(Stored items from a collection)
>>>>

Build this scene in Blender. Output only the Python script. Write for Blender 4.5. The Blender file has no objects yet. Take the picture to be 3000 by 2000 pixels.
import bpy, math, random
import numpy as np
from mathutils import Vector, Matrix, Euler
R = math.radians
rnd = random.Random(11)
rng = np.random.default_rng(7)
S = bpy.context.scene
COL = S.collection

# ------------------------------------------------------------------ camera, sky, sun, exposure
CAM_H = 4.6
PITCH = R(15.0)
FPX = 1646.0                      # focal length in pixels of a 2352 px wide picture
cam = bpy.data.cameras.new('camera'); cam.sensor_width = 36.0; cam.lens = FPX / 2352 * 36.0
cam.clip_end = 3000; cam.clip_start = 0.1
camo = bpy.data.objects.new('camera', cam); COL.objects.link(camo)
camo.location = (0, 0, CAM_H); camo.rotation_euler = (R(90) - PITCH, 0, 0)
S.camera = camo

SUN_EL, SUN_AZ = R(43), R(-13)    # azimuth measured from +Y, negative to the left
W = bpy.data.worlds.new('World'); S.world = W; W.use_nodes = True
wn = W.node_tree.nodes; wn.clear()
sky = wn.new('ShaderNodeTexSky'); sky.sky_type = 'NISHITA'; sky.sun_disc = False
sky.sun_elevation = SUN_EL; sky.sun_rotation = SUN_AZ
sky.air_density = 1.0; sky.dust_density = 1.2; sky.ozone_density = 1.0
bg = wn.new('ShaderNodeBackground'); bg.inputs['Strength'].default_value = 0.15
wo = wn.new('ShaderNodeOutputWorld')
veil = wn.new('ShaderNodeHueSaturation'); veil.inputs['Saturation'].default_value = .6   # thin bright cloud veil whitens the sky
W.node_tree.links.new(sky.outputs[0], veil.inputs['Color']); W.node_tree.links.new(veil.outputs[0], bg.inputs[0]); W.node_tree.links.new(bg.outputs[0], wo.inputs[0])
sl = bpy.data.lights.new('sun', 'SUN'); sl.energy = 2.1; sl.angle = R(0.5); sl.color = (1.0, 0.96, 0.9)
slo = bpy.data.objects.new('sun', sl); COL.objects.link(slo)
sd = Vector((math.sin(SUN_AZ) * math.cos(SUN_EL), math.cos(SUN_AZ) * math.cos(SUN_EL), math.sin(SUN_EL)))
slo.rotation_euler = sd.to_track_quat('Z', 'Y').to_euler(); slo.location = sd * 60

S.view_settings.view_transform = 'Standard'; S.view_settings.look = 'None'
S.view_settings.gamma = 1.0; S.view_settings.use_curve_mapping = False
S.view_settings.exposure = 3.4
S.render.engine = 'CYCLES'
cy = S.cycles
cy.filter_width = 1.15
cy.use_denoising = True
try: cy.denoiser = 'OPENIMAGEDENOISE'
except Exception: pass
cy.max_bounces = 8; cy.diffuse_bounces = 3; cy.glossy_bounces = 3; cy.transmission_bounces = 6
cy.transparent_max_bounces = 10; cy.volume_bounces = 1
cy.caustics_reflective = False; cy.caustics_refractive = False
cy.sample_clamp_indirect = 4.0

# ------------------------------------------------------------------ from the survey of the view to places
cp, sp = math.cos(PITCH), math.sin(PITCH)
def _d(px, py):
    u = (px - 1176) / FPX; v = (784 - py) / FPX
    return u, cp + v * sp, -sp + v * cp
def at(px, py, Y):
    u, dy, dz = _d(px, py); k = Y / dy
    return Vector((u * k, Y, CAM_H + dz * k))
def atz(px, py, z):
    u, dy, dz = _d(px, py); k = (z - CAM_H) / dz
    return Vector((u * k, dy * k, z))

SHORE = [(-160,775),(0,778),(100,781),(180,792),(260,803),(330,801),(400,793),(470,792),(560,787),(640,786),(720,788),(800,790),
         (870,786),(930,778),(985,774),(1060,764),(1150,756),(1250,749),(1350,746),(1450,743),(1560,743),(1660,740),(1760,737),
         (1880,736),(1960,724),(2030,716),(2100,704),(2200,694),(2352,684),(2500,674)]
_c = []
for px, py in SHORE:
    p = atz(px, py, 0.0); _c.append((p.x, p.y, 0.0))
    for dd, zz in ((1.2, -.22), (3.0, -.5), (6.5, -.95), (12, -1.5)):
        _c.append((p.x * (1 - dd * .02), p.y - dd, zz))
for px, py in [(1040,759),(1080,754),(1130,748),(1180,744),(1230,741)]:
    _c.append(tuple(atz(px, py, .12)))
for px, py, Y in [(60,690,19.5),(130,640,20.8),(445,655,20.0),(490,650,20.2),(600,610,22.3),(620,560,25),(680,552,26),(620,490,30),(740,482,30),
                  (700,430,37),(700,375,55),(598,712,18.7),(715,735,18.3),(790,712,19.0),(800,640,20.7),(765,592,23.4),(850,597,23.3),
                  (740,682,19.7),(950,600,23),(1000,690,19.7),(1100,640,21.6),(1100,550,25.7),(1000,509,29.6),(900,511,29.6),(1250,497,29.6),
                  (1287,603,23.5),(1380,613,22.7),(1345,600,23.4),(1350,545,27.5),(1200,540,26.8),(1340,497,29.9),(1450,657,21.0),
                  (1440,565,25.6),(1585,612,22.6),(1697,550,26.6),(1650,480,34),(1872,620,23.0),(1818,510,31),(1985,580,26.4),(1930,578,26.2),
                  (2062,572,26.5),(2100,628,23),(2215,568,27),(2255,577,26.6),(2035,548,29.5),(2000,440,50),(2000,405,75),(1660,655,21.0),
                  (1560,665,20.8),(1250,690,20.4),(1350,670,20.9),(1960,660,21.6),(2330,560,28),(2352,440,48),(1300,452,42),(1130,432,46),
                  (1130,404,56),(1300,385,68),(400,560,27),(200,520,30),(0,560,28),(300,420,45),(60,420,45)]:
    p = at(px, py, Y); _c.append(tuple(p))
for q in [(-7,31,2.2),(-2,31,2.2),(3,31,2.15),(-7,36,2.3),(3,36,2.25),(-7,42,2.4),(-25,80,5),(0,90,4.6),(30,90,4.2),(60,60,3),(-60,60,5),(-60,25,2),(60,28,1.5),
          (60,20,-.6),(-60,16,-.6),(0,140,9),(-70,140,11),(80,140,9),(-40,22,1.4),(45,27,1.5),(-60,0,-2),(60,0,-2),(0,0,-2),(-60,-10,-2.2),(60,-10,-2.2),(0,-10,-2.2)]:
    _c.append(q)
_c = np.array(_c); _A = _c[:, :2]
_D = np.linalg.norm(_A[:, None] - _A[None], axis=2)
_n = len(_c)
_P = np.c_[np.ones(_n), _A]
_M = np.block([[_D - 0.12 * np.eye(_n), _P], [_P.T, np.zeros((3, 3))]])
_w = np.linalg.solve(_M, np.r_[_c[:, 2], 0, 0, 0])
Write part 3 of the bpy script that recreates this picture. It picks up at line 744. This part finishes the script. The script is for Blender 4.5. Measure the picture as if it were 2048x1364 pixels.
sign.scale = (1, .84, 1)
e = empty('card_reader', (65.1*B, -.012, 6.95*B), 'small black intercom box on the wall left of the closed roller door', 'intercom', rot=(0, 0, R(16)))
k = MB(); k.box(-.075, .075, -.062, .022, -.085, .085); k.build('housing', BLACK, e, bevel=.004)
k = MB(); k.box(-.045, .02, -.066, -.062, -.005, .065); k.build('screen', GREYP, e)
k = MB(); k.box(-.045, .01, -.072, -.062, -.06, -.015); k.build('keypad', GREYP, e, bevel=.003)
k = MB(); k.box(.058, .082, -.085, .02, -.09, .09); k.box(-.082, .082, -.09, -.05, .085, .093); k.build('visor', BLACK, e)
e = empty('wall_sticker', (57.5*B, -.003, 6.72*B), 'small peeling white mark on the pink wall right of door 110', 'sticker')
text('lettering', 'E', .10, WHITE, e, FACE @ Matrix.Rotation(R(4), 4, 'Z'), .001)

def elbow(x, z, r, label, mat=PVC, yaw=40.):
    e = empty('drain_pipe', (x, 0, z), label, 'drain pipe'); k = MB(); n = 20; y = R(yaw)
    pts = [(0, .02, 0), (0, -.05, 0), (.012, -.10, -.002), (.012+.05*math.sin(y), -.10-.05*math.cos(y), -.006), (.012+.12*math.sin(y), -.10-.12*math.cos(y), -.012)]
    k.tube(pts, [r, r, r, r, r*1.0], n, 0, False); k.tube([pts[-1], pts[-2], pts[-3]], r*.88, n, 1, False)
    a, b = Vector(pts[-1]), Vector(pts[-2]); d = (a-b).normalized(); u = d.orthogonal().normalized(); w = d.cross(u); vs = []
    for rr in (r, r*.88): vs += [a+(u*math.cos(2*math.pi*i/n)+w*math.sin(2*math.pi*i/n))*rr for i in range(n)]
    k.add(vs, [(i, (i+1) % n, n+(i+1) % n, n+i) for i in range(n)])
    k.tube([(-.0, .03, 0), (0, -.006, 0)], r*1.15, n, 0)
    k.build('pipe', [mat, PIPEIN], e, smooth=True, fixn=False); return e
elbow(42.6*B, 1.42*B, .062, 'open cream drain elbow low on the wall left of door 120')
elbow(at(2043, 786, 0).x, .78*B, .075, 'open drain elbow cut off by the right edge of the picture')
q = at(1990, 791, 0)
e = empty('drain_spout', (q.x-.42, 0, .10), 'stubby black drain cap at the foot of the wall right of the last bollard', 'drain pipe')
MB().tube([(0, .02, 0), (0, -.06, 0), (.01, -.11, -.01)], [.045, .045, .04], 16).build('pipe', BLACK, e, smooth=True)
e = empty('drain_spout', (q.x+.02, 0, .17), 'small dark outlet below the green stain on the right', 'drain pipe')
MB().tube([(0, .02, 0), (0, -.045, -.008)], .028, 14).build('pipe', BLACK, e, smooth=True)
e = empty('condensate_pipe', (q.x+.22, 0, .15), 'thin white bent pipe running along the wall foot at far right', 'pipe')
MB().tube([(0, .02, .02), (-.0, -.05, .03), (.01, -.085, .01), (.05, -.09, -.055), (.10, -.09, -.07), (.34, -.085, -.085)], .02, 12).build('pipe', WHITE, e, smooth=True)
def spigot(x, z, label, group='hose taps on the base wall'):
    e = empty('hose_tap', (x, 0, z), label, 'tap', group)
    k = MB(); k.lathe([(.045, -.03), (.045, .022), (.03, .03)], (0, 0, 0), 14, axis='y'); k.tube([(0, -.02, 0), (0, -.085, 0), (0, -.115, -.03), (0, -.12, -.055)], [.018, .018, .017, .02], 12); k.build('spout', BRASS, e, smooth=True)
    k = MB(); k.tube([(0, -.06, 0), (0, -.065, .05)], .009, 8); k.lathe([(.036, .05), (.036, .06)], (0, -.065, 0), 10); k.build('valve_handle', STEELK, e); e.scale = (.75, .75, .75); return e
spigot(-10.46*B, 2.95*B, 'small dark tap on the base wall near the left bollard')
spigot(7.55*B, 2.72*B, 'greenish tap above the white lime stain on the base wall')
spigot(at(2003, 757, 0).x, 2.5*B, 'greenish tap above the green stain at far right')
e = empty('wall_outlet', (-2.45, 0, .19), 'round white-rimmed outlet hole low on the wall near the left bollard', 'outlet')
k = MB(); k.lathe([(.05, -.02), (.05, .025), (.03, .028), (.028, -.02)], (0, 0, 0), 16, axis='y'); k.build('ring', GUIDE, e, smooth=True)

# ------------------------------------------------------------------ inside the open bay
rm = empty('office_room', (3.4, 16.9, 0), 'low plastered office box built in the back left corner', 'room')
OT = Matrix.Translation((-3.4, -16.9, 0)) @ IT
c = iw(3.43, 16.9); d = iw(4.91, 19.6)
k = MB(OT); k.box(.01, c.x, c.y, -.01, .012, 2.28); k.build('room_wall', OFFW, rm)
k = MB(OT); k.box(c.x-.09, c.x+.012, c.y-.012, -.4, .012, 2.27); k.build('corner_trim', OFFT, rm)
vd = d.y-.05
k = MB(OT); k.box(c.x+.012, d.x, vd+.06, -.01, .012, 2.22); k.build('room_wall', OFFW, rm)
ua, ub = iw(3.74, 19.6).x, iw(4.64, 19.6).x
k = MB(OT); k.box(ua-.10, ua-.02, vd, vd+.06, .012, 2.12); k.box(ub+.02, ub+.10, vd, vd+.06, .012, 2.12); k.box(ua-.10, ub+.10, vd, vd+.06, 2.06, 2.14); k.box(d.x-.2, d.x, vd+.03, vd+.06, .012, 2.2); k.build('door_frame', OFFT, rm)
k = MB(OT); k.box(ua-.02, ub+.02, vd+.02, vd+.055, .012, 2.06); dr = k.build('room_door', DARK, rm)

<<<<

--- Required work ---
Quote the records above from their first line through the line containing "COL = S.collection", both ends included.

--- Response to this exercise ---
Build this scene in Blender. Output only the Python script. Write for Blender 4.5. The Blender file has no objects yet. Take the picture to be 3000 by 2000 pixels.
import bpy, math, random
import numpy as np
from mathutils import Vector, Matrix, Euler
R = math.radians
rnd = random.Random(11)
rng = np.random.default_rng(7)
S = bpy.context.scene
COL = S.collection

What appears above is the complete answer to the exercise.